また、積算方法も単価に児童数を乗じるというものではなく、各加算によって算定方法が異なります。
委託費の減額
施設の運営実態に応じて、以下の4つの場合に委託費が減額されます。
1.分園の場合
分園は本園とは区分して委託費が積算されます。この場合、分園の積算時には基本文単価と処遇改善加算に10/100を乗じた額が減額されます。
2.施設長を配置していない場合
施設長を配置していない園では、単価に加算率を乗じた額が減額されます。
3.土曜日に閉所する場合
土曜日に施設を閉所した場合、その閉所日数に応じた額が減額されます。
4.定員を恒常的に超過する場合
過去5年間において常に定員を超過している場合、一定の調整率を乗じた額が減額されます。
基本分加算
基本分加算は、一定の要件を満たしている保育所に対し、委託費に上乗せされて支弁されます。
ここではよく見られる加算を抜粋して解説していきます。
処遇改善加算
処遇改善加算は、令和7年度の改正によってその積算方法も変更されました。
令和6年度以前は単価に処遇改善加算Ⅰの加算率を乗じる方法でしたが、令和7年度より、処遇改善加算の区分1及び区分2の加算率と公定価格表に定める数値を合計した率を単価に乗じます。

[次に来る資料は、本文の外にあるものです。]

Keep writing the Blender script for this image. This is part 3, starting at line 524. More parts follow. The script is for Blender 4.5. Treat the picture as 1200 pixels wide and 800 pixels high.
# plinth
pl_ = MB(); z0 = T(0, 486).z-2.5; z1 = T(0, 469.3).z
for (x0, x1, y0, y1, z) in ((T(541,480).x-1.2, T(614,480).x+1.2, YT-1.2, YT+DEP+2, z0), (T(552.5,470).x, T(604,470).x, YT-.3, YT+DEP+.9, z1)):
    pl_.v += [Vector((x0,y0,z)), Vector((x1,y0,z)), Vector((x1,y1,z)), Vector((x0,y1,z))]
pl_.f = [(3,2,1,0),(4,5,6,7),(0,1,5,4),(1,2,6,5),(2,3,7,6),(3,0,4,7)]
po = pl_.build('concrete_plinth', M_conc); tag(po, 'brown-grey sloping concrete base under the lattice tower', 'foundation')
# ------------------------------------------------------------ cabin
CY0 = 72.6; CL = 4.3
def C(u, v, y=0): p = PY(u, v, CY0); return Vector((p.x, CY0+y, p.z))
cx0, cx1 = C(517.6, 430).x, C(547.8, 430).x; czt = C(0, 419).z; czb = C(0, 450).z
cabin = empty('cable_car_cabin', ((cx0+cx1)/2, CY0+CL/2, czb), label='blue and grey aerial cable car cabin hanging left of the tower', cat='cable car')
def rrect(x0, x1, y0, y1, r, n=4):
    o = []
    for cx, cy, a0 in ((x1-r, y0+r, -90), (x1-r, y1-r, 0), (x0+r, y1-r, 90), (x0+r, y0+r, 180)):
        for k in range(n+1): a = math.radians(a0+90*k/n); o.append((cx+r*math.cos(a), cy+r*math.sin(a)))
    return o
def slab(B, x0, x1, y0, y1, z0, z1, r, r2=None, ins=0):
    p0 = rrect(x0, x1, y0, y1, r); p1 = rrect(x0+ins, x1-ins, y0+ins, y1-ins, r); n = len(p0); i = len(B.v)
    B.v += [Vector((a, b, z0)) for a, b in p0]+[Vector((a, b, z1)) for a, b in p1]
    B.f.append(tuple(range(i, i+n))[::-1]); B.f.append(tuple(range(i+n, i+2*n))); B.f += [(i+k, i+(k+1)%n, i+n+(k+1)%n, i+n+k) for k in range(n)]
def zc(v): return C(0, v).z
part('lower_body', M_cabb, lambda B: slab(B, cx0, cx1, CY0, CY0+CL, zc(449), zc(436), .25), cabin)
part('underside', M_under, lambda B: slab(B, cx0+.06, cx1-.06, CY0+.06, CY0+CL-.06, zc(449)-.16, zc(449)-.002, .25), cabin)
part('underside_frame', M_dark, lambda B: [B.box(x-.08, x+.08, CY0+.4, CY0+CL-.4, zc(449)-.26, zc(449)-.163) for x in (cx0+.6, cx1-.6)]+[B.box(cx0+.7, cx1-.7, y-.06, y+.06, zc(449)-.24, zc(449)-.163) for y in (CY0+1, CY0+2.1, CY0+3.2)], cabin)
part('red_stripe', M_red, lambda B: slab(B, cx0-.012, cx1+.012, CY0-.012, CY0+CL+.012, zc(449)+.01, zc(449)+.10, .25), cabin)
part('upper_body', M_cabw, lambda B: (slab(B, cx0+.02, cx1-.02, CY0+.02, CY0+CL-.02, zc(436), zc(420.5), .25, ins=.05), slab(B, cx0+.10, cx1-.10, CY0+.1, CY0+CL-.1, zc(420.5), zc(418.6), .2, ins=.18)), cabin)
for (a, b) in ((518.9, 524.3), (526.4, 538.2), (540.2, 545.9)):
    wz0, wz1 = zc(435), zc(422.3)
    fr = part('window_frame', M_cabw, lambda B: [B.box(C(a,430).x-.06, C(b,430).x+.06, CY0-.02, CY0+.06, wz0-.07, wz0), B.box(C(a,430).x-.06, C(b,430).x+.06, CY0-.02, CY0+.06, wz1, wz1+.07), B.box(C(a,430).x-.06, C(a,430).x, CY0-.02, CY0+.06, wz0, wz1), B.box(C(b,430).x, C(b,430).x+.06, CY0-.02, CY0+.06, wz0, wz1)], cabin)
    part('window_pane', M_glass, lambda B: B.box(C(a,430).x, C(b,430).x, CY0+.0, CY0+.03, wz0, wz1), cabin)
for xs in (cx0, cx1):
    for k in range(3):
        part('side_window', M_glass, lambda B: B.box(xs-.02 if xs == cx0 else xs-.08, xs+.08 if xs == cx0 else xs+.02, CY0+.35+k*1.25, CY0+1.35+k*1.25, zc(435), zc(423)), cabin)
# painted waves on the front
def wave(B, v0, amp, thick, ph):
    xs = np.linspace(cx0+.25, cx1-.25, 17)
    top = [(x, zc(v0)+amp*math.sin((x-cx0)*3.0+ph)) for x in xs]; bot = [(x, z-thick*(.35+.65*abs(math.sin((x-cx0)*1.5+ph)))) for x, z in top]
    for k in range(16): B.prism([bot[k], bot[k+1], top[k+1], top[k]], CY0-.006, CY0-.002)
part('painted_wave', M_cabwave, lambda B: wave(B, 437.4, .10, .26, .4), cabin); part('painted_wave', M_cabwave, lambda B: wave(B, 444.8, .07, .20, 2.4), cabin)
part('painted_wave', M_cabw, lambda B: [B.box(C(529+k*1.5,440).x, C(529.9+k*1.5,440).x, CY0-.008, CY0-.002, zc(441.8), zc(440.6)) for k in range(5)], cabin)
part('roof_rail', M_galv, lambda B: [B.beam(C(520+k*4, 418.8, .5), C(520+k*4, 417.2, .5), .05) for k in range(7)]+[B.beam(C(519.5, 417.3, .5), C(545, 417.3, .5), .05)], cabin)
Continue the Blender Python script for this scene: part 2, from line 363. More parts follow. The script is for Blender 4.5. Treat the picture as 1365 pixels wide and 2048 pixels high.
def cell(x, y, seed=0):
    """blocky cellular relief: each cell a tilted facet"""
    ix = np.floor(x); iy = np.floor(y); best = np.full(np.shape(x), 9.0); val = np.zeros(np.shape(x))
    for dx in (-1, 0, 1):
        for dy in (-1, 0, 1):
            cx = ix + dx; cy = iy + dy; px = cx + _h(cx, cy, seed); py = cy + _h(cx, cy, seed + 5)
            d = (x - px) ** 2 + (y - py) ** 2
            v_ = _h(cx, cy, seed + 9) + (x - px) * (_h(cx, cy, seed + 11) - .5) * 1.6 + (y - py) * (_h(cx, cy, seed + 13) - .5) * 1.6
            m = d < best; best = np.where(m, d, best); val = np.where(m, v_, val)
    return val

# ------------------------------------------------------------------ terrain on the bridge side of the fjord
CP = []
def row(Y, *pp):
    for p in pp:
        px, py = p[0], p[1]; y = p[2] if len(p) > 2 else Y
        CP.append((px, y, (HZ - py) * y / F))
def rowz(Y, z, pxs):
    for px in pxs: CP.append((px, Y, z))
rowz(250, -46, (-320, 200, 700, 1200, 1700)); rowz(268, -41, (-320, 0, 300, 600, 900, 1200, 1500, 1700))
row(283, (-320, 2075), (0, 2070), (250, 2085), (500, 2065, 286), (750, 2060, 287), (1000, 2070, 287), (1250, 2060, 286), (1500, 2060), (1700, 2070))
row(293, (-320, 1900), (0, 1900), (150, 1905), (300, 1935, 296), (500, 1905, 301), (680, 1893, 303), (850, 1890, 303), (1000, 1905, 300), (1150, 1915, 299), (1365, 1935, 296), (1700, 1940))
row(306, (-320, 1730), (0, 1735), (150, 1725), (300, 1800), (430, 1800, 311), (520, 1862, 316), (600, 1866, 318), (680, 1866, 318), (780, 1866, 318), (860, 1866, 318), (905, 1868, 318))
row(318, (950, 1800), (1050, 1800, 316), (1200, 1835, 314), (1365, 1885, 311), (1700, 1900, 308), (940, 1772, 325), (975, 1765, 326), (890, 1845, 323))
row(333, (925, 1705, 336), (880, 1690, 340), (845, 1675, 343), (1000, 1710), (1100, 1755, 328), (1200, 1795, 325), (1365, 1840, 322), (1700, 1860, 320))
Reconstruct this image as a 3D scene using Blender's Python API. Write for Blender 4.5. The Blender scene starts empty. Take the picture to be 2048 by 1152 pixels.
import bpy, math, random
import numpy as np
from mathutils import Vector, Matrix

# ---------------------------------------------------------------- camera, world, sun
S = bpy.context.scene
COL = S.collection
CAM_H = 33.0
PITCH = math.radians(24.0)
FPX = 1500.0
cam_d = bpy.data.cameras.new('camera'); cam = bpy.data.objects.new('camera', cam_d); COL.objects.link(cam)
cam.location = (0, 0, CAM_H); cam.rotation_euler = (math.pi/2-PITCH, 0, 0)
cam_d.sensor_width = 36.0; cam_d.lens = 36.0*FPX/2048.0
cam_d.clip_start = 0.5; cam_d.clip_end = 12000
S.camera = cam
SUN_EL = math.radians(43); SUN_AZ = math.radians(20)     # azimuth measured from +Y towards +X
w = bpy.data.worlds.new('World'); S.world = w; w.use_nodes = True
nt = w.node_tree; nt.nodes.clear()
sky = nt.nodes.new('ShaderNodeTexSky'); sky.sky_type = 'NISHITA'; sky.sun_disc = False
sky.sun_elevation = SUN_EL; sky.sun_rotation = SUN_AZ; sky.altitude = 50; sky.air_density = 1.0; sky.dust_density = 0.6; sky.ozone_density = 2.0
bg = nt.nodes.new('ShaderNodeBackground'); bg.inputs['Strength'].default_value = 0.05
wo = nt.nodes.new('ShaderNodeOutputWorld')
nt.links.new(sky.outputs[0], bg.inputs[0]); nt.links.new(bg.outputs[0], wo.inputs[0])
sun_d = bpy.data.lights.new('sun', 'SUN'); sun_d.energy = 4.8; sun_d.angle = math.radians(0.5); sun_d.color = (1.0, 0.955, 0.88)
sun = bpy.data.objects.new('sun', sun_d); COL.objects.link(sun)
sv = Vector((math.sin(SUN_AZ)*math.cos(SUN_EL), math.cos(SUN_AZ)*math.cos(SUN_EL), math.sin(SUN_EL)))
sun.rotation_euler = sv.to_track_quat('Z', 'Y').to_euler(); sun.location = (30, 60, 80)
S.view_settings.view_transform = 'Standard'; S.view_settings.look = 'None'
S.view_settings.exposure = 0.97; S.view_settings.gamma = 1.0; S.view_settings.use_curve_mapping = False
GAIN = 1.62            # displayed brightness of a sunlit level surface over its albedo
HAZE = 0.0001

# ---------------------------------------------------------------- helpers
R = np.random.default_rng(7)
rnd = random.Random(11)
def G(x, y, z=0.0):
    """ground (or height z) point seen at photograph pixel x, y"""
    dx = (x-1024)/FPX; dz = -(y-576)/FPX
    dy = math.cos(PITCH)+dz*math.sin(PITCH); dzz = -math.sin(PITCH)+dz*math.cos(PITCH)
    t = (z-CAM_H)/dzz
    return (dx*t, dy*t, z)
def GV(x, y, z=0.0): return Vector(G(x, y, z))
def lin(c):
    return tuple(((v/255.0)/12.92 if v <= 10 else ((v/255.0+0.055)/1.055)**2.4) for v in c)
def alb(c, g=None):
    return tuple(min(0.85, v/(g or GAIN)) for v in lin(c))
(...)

※処遇改善加算の改正と要件については、以下の記事をご参照ください。
処遇改善加算の他によく見られる加算
1.3歳児配置改善加算、4歳以上児配置改善加算
保育士を、3歳児15人につき1人、4歳以上児25人につき1人配置すると加算が適用されます。
この加算には処遇改善加算分が含まれており、当該加算分には加算率を乗じて加算額を算定します。
2.1歳児配置改善加算
令和7年度より新設された加算です。
保育士を、1歳児5人につき1人配置すると加算が適用されます。
この加算も3歳児配置改善加算及び4歳以上児配置改善加算と同様に処遇改善加算分が含まれます。
3.賃借料加算
保育所の用に供する建物が賃貸物件で、賃貸物件に対する賃借料が発生している場合に加算が適用されます。
都市部であるほど高い単価が設定されています。
特定加算分
特定加算は、すべての地域、定員に共通した単価が設定されており、以下の加算を受けている園がよく見られます。
1.主任保育士専任加算
基本分単価及び他の加算等の認定に当たって求められる必要保育士数を超えて代替保育士を配置し、延長保育事業、一時預かり事業、病児保育事業、乳児の3人以上の受け入れ、障害児の1人以上の受け入れ、災害等の場合の行政並びに関係機関との連携のためのマニュアル整備及び研修・訓練の月1回実施のいずれかの事業を、複数実施する施設に加算されます。
2.療育支援加算
主任保育士専任加算の対象施設で、かつ障害児を受け入れている施設において、主任保育士を補助する者を配置し、地域住民等の子どもの療育支援に取り組む場合に加算されます。
3.事務職員雇上費加算
事務職員を配置し、主任保育士専任加算で列挙した事業(災害時の対応を除く)のいずれかを、複数実施している場合に加算されます。
4.栄養管理加算
食事の提供に当たり、栄養士等を活用して、栄養士等から献立やアレルギー、アトピー等への助言、食育等に関する継続的な指導を受ける施設に加算されます。
まとめ
今回の記事では、保育所における委託費の積算方法とその各種加算について、概要を解説してきました。
認可保育所においては収益の大部分が委託費であるため、特に予算の策定にあたっては、委託費の積算方法について理解を深めておく必要があります。
また、各種加算を把握しておくことで、加算認定の漏れを防ぐことができ、収益の増加にも繋がります。